Adored this. Lovely verses—imagery rooted in place and the poet’s relationship to place (in this case, Iraq), how that relationship dictates the trajectory of their relationship with others. Though some felt kind of clunky—overly stylized, weak imagery or phrasing just to fit whatever conceit the poem was going for—overall it was a pretty spectacular collection. About borders, connection, language, especially grief—the way it manifests, the way it festers. There’s a lot of loneliness at the heart of this book. A lot of it stems from post-9/11 racism, especially the alienation the author feels as a result of their diasporic status.
This was the 2nd book (April, 2018) from the monthly Literati Insisto book subscription service at Literati Bookstore in Ann Arbor.
Though I have published haiku, I am not well-read in other forms of poetry. But I am branching out and giving books of poetry a chance, absorbing what I can.

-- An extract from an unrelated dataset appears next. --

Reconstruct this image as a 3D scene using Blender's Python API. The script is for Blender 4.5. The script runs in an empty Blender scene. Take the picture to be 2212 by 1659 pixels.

That said, I've read through this collection and enjoyed some of the imagery and feelings invoked, but grasping little. That's on me. Maybe after a few more years of reading poetry I'd come back to this and discover more.
There is something very distinct and inviting in Faizullah's poetry and in its tone that I cannot place my finger on it still. It takes you on a journey through time and the self, personal and familiar at the same time. I haven't felt so overpowered by poetry in a while and Faizullah's work does this superbly, stopping me in my tracks yet never losing interest or veering away from her captivating work.
Tarfia is an outstanding writer/poet. She captures so many emotions in a single poem. Her diction is so strong. She writes on subjects of all matter. In this work, Tarfia truly gives us a piece of herself and shares herself with the world, upfront and center with no filter. This is truly a great read.
Faizullah made me want to write poetry again. Her unflinching manner of addressing personal trauma, sorrow, anger, and more is just incredible. Her poems are a pleasure to read. This book is wonderfully put together. I read her work for a course of mine and suspect I'll be coming back to this book over and over.